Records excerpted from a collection

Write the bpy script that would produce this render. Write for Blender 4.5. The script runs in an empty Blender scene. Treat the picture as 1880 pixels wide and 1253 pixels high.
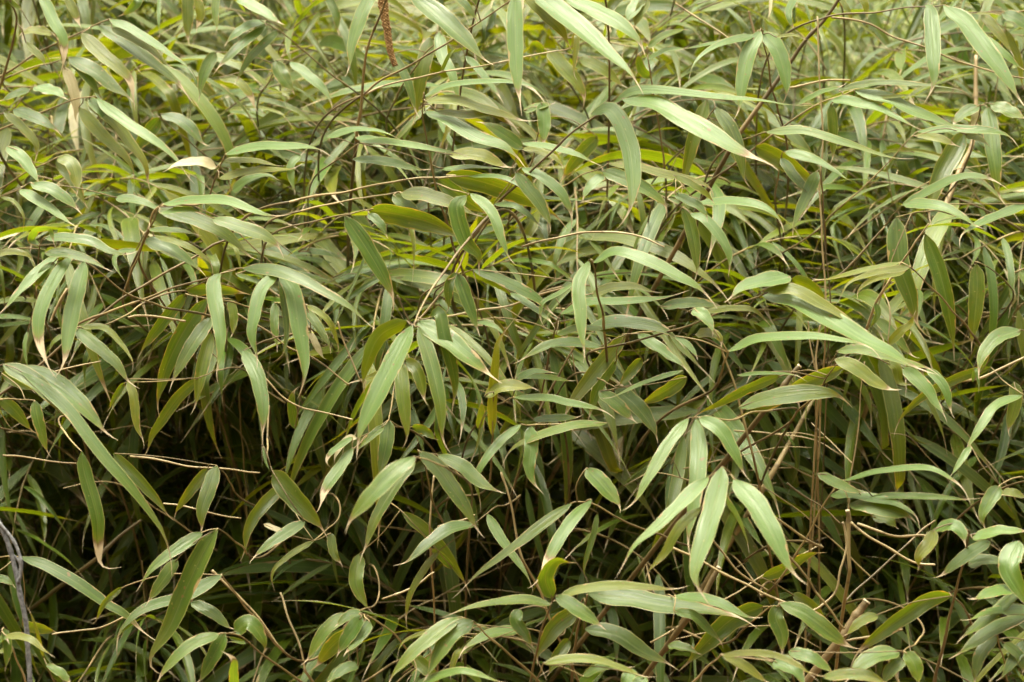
import bpy, math, random
from mathutils import Vector, Matrix, noise
random.seed(7)
R = random.Random(11)
C = bpy.context.scene.collection
SC = bpy.context.scene
rad = math.radians

# ------------------------------------------------------------------ camera
CAM = Vector((0, 0, 1.7)); PITCH = rad(-18); LENS = 85.0
FWD = Vector((0, math.cos(PITCH), math.sin(PITCH)))
UP = Vector((0, -math.sin(PITCH), math.cos(PITCH)))
RIGHT = Vector((1, 0, 0))
K = 36.0 / LENS / 1880.0
def at(x, y, d):
    return CAM + d * (FWD + RIGHT * ((x - 940) * K) - UP * ((y - 626.5) * K))
cam = bpy.data.cameras.new("camera"); cam.lens = LENS; cam.sensor_width = 36
cam.clip_start = 0.05; cam.clip_end = 2000
cam.dof.use_dof = True; cam.dof.focus_distance = 2.58; cam.dof.aperture_fstop = 8.0
co = bpy.data.objects.new("camera", cam); C.objects.link(co)
co.location = CAM; co.rotation_euler = (rad(90) + PITCH, 0, 0)
SC.camera = co

# ------------------------------------------------------------------ materials
def new_mat(name):
    m = bpy.data.materials.new(name); m.use_nodes = True
    nt = m.node_tree; nt.nodes.clear()
    return m, nt
def N(nt, kind, **kw):
    n = nt.nodes.new(kind)
    for k, v in kw.items(): setattr(n, k, v)
    return n
class G:
    def __init__(s, nt): s.nt = nt
    def put(s, sock, v):
        if hasattr(v, 'is_output') or isinstance(v, bpy.types.NodeSocket): s.nt.links.new(v, sock)
        elif isinstance(v, tuple) and len(v) == 3 and sock.type == 'RGBA': sock.default_value = (*v, 1)
        else: sock.default_value = v
    def m(s, op, a, b=None, c=None):
        n = N(s.nt, 'ShaderNodeMath', operation=op); s.put(n.inputs[0], a)
        if b is not None: s.put(n.inputs[1], b)
        if c is not None: s.put(n.inputs[2], c)
        return n.outputs[0]
    def ss(s, v, lo, hi, a=0.0, b=1.0):
        n = N(s.nt, 'ShaderNodeMapRange', interpolation_type='SMOOTHSTEP')
        for i, q in enumerate((v, lo, hi, a, b)): s.put(n.inputs[i], q)
        return n.outputs[0]
    def mix(s, f, a, b, bt='MIX'):
        n = N(s.nt, 'ShaderNodeMix', data_type='RGBA', blend_type=bt)
        s.put(n.inputs[0], f); s.put(n.inputs[6], a); s.put(n.inputs[7], b)
        return n.outputs[2]
    def noise(s, vec, scale, detail=2.0, rough=.5):
        n = N(s.nt, 'ShaderNodeTexNoise'); s.put(n.inputs['Vector'], vec)
        n.inputs['Scale'].default_value = scale; n.inputs['Detail'].default_value = detail
        n.inputs['Roughness'].default_value = rough
        return n.outputs[0]
    def xyz(s, x, y, z):
        n = N(s.nt, 'ShaderNodeCombineXYZ')
        for i, q in enumerate((x, y, z)): s.put(n.inputs[i], q)
        return n.outputs[0]

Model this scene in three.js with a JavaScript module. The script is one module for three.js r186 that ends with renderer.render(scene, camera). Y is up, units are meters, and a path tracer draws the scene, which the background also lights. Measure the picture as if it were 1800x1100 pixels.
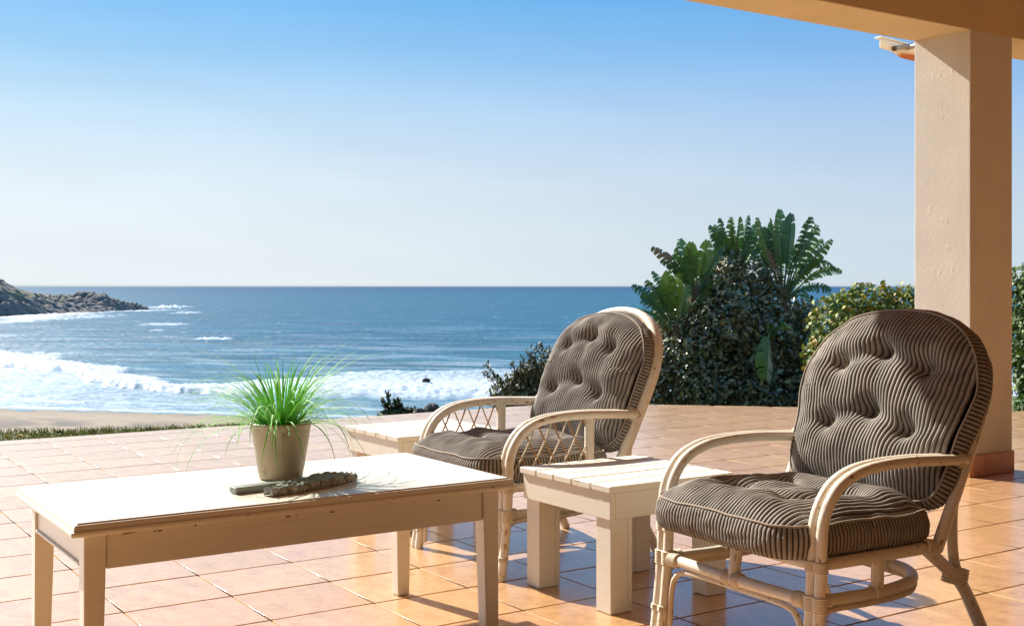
import * as THREE from 'three';
import { mergeGeometries, mergeVertices } from 'three/addons/utils/BufferGeometryUtils.js';
import { RoundedBoxGeometry } from 'three/addons/geometries/RoundedBoxGeometry.js';
import { createNoise2D, createNoise3D } from 'simplex-noise';

// ------------------------------------------------------------------ camera, sky, sun, exposure
const scene = new THREE.Scene();
const EYE = 1.05;
const camera = new THREE.PerspectiveCamera(29.59, 1800 / 1100, 0.1, 150000);
camera.position.set(0, EYE, 0);
camera.rotation.y = -THREE.MathUtils.degToRad(33.55);
camera.setViewOffset(1800, 1100, 0, 46.5, 1800, 1100);
camera.focus = 3.9;
camera.userData.fStop = 13;

const EXPOSURE = 2.08;
const SUN = new THREE.Vector3(-0.204, 0.772, -0.979).normalize();
const sun = new THREE.DirectionalLight(new THREE.Color().setRGB(1, 0.94, 0.84), 4.7);
sun.position.copy(SUN).multiplyScalar(60);
sun.castShadow = true;
sun.shadow.mapSize.set(4096, 4096);
Object.assign(sun.shadow.camera, { left: -25, right: 25, top: 25, bottom: -25, near: 1, far: 160 });
sun.shadow.radius = 1.4;
scene.add(sun, sun.target);

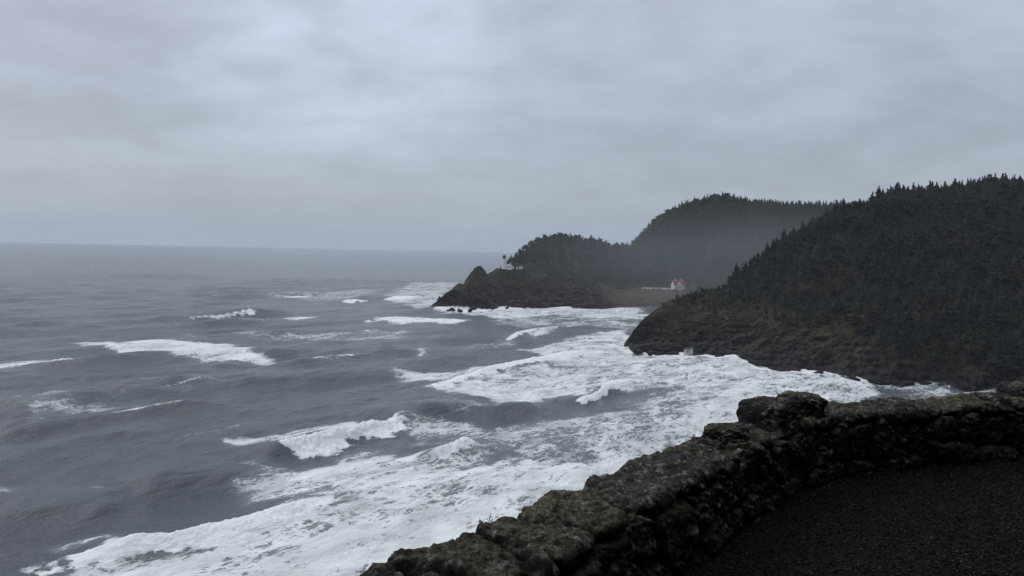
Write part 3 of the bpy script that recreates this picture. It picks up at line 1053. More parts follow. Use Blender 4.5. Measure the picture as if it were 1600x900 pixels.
def cond_near(P, t, s):
    px, py, z = to_px(P)
    lim = np.interp(px, [1000, 1060, 1130, 1250, 1400, 1500, 1600, 1800], [50, 27, 25, 27, 20, 13, 5, 4])
    lim = lim + fbm(P[:, 0] * 0.02, P[:, 1] * 0.02, o=4) * 17
    return (P[:, 2] > lim) & (t < 1.2) & (px > 1040) & (z > 60) & (px < 5000)


PN, tN, sN = scatter(GN, TN, 130000, rn, cond_near, 3.5)
px, py, dz_ = to_px(PN)
cols, top = horizon_of(GN, TN, 0.3, 1.6)
sky_gap = py - np.interp(px, cols, top)
HN = rn.uniform(8, 15.5, len(PN)) * np.interp(px, [1050, 1140, 1250, 1400], [0.30, 0.55, 0.75, 0.95])
HN *= np.exp(rn.normal(size=len(PN)) * 0.24) * (1 + 0.45 * fbm(PN[:, 0] * 0.022, PN[:, 1] * 0.022, o=3))
HN = np.minimum(HN, 19)
infr = (px < 1612)
prio = np.where((sky_gap < 5) & infr & (tN < 1.12), 1e4, 0) + HN / dz_ * 1000 + np.where(infr & (tN < 1.0), 2000, 0)
order = np.argsort(-prio)
N_IND = 300
ind = order[:N_IND]; rest = order[N_IND:]
protos = []
for k in range(7):
    v, f = conifer_arrays(50 + k, 17 + k % 3, 7, rad=0.30 + 0.04 * (k % 4), lean=0.02 * (k - 3), gappy=0.12 + 0.06 * (k % 3), droop=0.25 + 0.08 * (k % 3), bare=0.06 + 0.03 * (k % 3))
    protos.append(conifer_root('conifer_tree', v, f, 0.97, 0.016, M_NEEDLE))
used = [False] * 7
tallest = ind[np.argsort(-px[ind])]
for n_, q in enumerate(ind):
    k = int(rn.integers(0, 7))
    if not used[k]:
        o = protos[k]; used[k] = True
    else:
        o = dup(protos[k])
    o.location = tuple(PN[q] - np.array([0, 0, 0.4]))
    s_ = HN[q] * (0.9 if sky_gap[q] < 5 else 0.95)
    wx = rn.uniform(0.9, 1.25)
    o.scale = (s_ * wx, s_ * wx, s_)
    o.rotation_euler = (rn.normal() * 0.02, rn.normal() * 0.02, rn.random() * 6.28)
    if sky_gap[q] < 5 and tN[q] < 1.12:
        lab, grp_ = 'dark spruce standing up against the sky along the near headland ridge', 'skyline spruces of the near headland'
    else:
        lab, grp_ = 'dark spruce in the dense wood covering the near headland slope', 'spruces on the near headland slope'
    tag(o, lab, 'tree', grp_)
mass_t = [conifer_arrays(80 + k, 9, 5, rad=0.36 + 0.05 * k, gappy=0.12, droop=0.3, lean=0.03 * (k - 1.5), bare=0.05) for k in range(4)]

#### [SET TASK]
All the lines above are to be given again exactly as they read, with the pictures removed.

#### [TASK SOLUTION]
Write the bpy script that would produce this render. Write for Blender 4.5. The script runs in an empty Blender scene. Treat the picture as 1880 pixels wide and 1253 pixels high.
import bpy, math, random
from mathutils import Vector, Matrix, noise
random.seed(7)
R = random.Random(11)
C = bpy.context.scene.collection
SC = bpy.context.scene
rad = math.radians

# ------------------------------------------------------------------ camera
CAM = Vector((0, 0, 1.7)); PITCH = rad(-18); LENS = 85.0
FWD = Vector((0, math.cos(PITCH), math.sin(PITCH)))
UP = Vector((0, -math.sin(PITCH), math.cos(PITCH)))
RIGHT = Vector((1, 0, 0))
K = 36.0 / LENS / 1880.0
def at(x, y, d):
    return CAM + d * (FWD + RIGHT * ((x - 940) * K) - UP * ((y - 626.5) * K))
cam = bpy.data.cameras.new("camera"); cam.lens = LENS; cam.sensor_width = 36
cam.clip_start = 0.05; cam.clip_end = 2000
cam.dof.use_dof = True; cam.dof.focus_distance = 2.58; cam.dof.aperture_fstop = 8.0
co = bpy.data.objects.new("camera", cam); C.objects.link(co)
co.location = CAM; co.rotation_euler = (rad(90) + PITCH, 0, 0)
SC.camera = co

# ------------------------------------------------------------------ materials
def new_mat(name):
    m = bpy.data.materials.new(name); m.use_nodes = True
    nt = m.node_tree; nt.nodes.clear()
    return m, nt
def N(nt, kind, **kw):
    n = nt.nodes.new(kind)
    for k, v in kw.items(): setattr(n, k, v)
    return n
class G:
    def __init__(s, nt): s.nt = nt
    def put(s, sock, v):
        if hasattr(v, 'is_output') or isinstance(v, bpy.types.NodeSocket): s.nt.links.new(v, sock)
        elif isinstance(v, tuple) and len(v) == 3 and sock.type == 'RGBA': sock.default_value = (*v, 1)
        else: sock.default_value = v
    def m(s, op, a, b=None, c=None):
        n = N(s.nt, 'ShaderNodeMath', operation=op); s.put(n.inputs[0], a)
        if b is not None: s.put(n.inputs[1], b)
        if c is not None: s.put(n.inputs[2], c)
        return n.outputs[0]
    def ss(s, v, lo, hi, a=0.0, b=1.0):
        n = N(s.nt, 'ShaderNodeMapRange', interpolation_type='SMOOTHSTEP')
        for i, q in enumerate((v, lo, hi, a, b)): s.put(n.inputs[i], q)
        return n.outputs[0]
    def mix(s, f, a, b, bt='MIX'):
        n = N(s.nt, 'ShaderNodeMix', data_type='RGBA', blend_type=bt)
        s.put(n.inputs[0], f); s.put(n.inputs[6], a); s.put(n.inputs[7], b)
        return n.outputs[2]
    def noise(s, vec, scale, detail=2.0, rough=.5):
        n = N(s.nt, 'ShaderNodeTexNoise'); s.put(n.inputs['Vector'], vec)
        n.inputs['Scale'].default_value = scale; n.inputs['Detail'].default_value = detail
        n.inputs['Roughness'].default_value = rough
        return n.outputs[0]
    def xyz(s, x, y, z):
        n = N(s.nt, 'ShaderNodeCombineXYZ')
        for i, q in enumerate((x, y, z)): s.put(n.inputs[i], q)
        return n.outputs[0]

Model this scene in three.js with a JavaScript module. The script is one module for three.js r186 that ends with renderer.render(scene, camera). Y is up, units are meters, and a path tracer draws the scene, which the background also lights. Measure the picture as if it were 1800x1100 pixels.
import * as THREE from 'three';
import { mergeGeometries, mergeVertices } from 'three/addons/utils/BufferGeometryUtils.js';
import { RoundedBoxGeometry } from 'three/addons/geometries/RoundedBoxGeometry.js';
import { createNoise2D, createNoise3D } from 'simplex-noise';

// ------------------------------------------------------------------ camera, sky, sun, exposure
const scene = new THREE.Scene();
const EYE = 1.05;
const camera = new THREE.PerspectiveCamera(29.59, 1800 / 1100, 0.1, 150000);
camera.position.set(0, EYE, 0);
camera.rotation.y = -THREE.MathUtils.degToRad(33.55);
camera.setViewOffset(1800, 1100, 0, 46.5, 1800, 1100);
camera.focus = 3.9;
camera.userData.fStop = 13;

const EXPOSURE = 2.08;
const SUN = new THREE.Vector3(-0.204, 0.772, -0.979).normalize();
const sun = new THREE.DirectionalLight(new THREE.Color().setRGB(1, 0.94, 0.84), 4.7);
sun.position.copy(SUN).multiplyScalar(60);
sun.castShadow = true;
sun.shadow.mapSize.set(4096, 4096);
Object.assign(sun.shadow.camera, { left: -25, right: 25, top: 25, bottom: -25, near: 1, far: 160 });
sun.shadow.radius = 1.4;
scene.add(sun, sun.target);

Write part 3 of the bpy script that recreates this picture. It picks up at line 1053. More parts follow. Use Blender 4.5. Measure the picture as if it were 1600x900 pixels.
def cond_near(P, t, s):
    px, py, z = to_px(P)
    lim = np.interp(px, [1000, 1060, 1130, 1250, 1400, 1500, 1600, 1800], [50, 27, 25, 27, 20, 13, 5, 4])
    lim = lim + fbm(P[:, 0] * 0.02, P[:, 1] * 0.02, o=4) * 17
    return (P[:, 2] > lim) & (t < 1.2) & (px > 1040) & (z > 60) & (px < 5000)


PN, tN, sN = scatter(GN, TN, 130000, rn, cond_near, 3.5)
px, py, dz_ = to_px(PN)
cols, top = horizon_of(GN, TN, 0.3, 1.6)
sky_gap = py - np.interp(px, cols, top)
HN = rn.uniform(8, 15.5, len(PN)) * np.interp(px, [1050, 1140, 1250, 1400], [0.30, 0.55, 0.75, 0.95])
HN *= np.exp(rn.normal(size=len(PN)) * 0.24) * (1 + 0.45 * fbm(PN[:, 0] * 0.022, PN[:, 1] * 0.022, o=3))
HN = np.minimum(HN, 19)
infr = (px < 1612)
prio = np.where((sky_gap < 5) & infr & (tN < 1.12), 1e4, 0) + HN / dz_ * 1000 + np.where(infr & (tN < 1.0), 2000, 0)
order = np.argsort(-prio)
N_IND = 300
ind = order[:N_IND]; rest = order[N_IND:]
protos = []
for k in range(7):
    v, f = conifer_arrays(50 + k, 17 + k % 3, 7, rad=0.30 + 0.04 * (k % 4), lean=0.02 * (k - 3), gappy=0.12 + 0.06 * (k % 3), droop=0.25 + 0.08 * (k % 3), bare=0.06 + 0.03 * (k % 3))
    protos.append(conifer_root('conifer_tree', v, f, 0.97, 0.016, M_NEEDLE))
used = [False] * 7
tallest = ind[np.argsort(-px[ind])]
for n_, q in enumerate(ind):
    k = int(rn.integers(0, 7))
    if not used[k]:
        o = protos[k]; used[k] = True
    else:
        o = dup(protos[k])
    o.location = tuple(PN[q] - np.array([0, 0, 0.4]))
    s_ = HN[q] * (0.9 if sky_gap[q] < 5 else 0.95)
    wx = rn.uniform(0.9, 1.25)
    o.scale = (s_ * wx, s_ * wx, s_)
    o.rotation_euler = (rn.normal() * 0.02, rn.normal() * 0.02, rn.random() * 6.28)
    if sky_gap[q] < 5 and tN[q] < 1.12:
        lab, grp_ = 'dark spruce standing up against the sky along the near headland ridge', 'skyline spruces of the near headland'
    else:
        lab, grp_ = 'dark spruce in the dense wood covering the near headland slope', 'spruces on the near headland slope'
    tag(o, lab, 'tree', grp_)
mass_t = [conifer_arrays(80 + k, 9, 5, rad=0.36 + 0.05 * k, gappy=0.12, droop=0.3, lean=0.03 * (k - 1.5), bare=0.05) for k in range(4)]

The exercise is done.